Guiding multistep retrosynthesis planning with continuous pathway representations

Abstract

Finding feasible multistep synthesis pathways is key to accelerating the discovery process in synthetic organic chemistry. While most recent research has focused on improving single-step retrosynthesis modeling, little attention has been paid to improving retrosynthesis strategy, that is, the art of composing predicted single-step reactions to obtain efficient and realistic multistep synthesis routes. To tackle this goal, we herein introduce the notion of a “synthesis fingerprint”; a continuous embedding representing a series of reactions that constitute a synthetic route. The synthesis-fingerprint is an extension of the previously proposed reaction-fingerprint (rxnfp; Nature Machine Intelligence, 2021) and is defined by a normalized aggregation of all reaction-fingerprints of a synthesis route.  Using quantitative as well as qualitative analyses on synthesis routes extracted from the Pistachio dataset, we show that the synthesis-fingerprint defines a metric in the discrete and sparse space of multistep synthesis routes that makes it possible to compare routes.
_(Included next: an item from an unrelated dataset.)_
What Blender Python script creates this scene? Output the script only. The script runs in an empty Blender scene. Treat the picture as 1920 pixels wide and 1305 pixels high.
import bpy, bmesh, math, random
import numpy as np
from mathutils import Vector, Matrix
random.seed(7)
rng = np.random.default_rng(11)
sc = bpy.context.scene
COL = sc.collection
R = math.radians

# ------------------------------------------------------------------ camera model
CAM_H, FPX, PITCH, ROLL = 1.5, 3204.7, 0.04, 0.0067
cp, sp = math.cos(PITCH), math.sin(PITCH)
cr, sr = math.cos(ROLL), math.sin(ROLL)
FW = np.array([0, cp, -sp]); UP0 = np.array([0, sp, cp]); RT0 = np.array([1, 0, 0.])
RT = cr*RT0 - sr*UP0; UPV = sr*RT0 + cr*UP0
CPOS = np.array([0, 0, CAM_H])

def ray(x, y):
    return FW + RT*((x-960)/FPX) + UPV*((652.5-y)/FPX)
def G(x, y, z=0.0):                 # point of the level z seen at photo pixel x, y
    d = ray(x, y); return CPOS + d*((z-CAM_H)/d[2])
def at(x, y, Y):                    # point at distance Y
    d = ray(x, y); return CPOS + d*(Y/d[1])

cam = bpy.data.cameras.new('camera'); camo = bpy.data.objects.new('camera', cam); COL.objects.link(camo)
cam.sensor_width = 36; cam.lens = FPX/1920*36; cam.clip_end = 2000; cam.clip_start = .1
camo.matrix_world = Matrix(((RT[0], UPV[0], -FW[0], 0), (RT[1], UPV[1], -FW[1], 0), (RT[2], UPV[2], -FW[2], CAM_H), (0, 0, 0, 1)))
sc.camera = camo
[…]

We then exploit this induced metric in the synthesis space to guide multistep retrosynthesis planning, effectively mapping the retrosynthesis strategy problem to a geometrical optimisation problem. In particular, we expand on the hypergraph-exploration strategy using the Molecular Transformer as proposed in Schwaller et al. (2020; Chemical Science). However, instead of scoring single-step reactions based on local metrics (e.g., synthesizability scores of precursors), we drive the design of multi-step synthesis using the information of the nearest neighbors in the synthesis-fingerprint space. Our results show that the proposed routes can obtain more realistic chemistry and have a higher similarity to existing routes compared to local-score methods.